Macabea che sbaglia. Forse.
Macabea
viene rimproverata spesso.
I rimproveri fanno male sempre, se poi arrivano da chi ci ama e amiamo fanno
anche più male.
Le viene spesso rimproverato il tono sbagliato, la voce sbagliata, le parole, i
modi. Tutto sbagliato.
Qualche settimana fa il rimprovero le ha fatto particolarmente male perché
arrivato dopo un grande impegno di pazienza e attenzione e cura che non è stato
abbastanza compreso e sicuramente non abbastanza portato a compimento.
Macabea si accorge quando la sua voce non è quella che vorrebbe avere.
Soprattutto con chi in questo momento è fragile e ha necessità di un accudimento
speciale. Continua a provare e a
impegnarsi ben sapendo che quello che farà non sarà mai abbastanza e mai
come lo vorrebbero coloro che lo ricevono.
Ma dopo l’ultimo rimprovero, molto duro, dopo aver bagnato con lacrime molto
salate la ferita, Macabea ha compreso qualcosa di importante.
Chi la rimprovera ha disegnato una Macabea che non c’è, che le somiglia, ma che
non è lei.
Chi la rimprovera parte da quel disegno e ogni volta che non
corrisponde è come se un brutto segno venisse lasciato sul foglio e si dovesse
cancellare.
Macabea questo l’ha compreso perché gli stessi rimproveri non li incontra con
chi da lei non sia aspetta altro che incontrarla per com’è, anche ruvida,
talvolta. E questo non dover corrispondere a un disegno tracciato da altri la
rende meno ruvida, più paziente, più se stessa.

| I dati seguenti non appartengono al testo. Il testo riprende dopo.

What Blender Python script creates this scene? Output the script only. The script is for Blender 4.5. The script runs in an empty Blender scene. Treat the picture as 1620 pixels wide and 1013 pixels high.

Ieri Macabea è stata nuovamente rimproverata attribuendole un’intenzione che proprio non era
nei suoi pensieri. Il rimprovero questa volta era del tutto, completamente,
ingiustificato e, forse proprio per questo, bloccato con un fastidiosissimo “non
parliamone”.
L’impossibilità di chiarimento per le piccole incomprensioni è un’altra ferita
che Macabea fatica a curarsi da sola, ma questo sarebbe un altro discorso.
Ieri Macabea si è molto arrabbiata, per questo rimprovero che la obbliga al
silenzio o, quanto meno, a pensare e soppesare anche le più banali
osservazioni. Ha covato pensieri rancorosi e ipotizzato un gesto antipatico ma
molto esplicativo.
Poi però le è tornato in mente il pensiero di qualche settimana fa: non è solo,
tutta, sempre, colpa sua. L’errore può essere anche di chi ascolta. Può
addirittura essere solo di chi ascolta senza sentire.
Così ha scrollato l’offesa, lo ha scritto nel suo taccuino perché fosse proprio
lì, fuori da lei, e ha riposto ogni intento bellico pur senza dimenticare o perdonare, perché per perdonare servirebbe che qualcuno si accorgesse di dover chiedere scusa.
Resta la necessità di far comprendere a chi la ferisce, l’inutilità del gesto.
Un modo, forse, sarebbe di fare qualcosa per sé di concreto, come accettare l’invito
di un’amica invece di preparare la cena. E’ un inizio, no?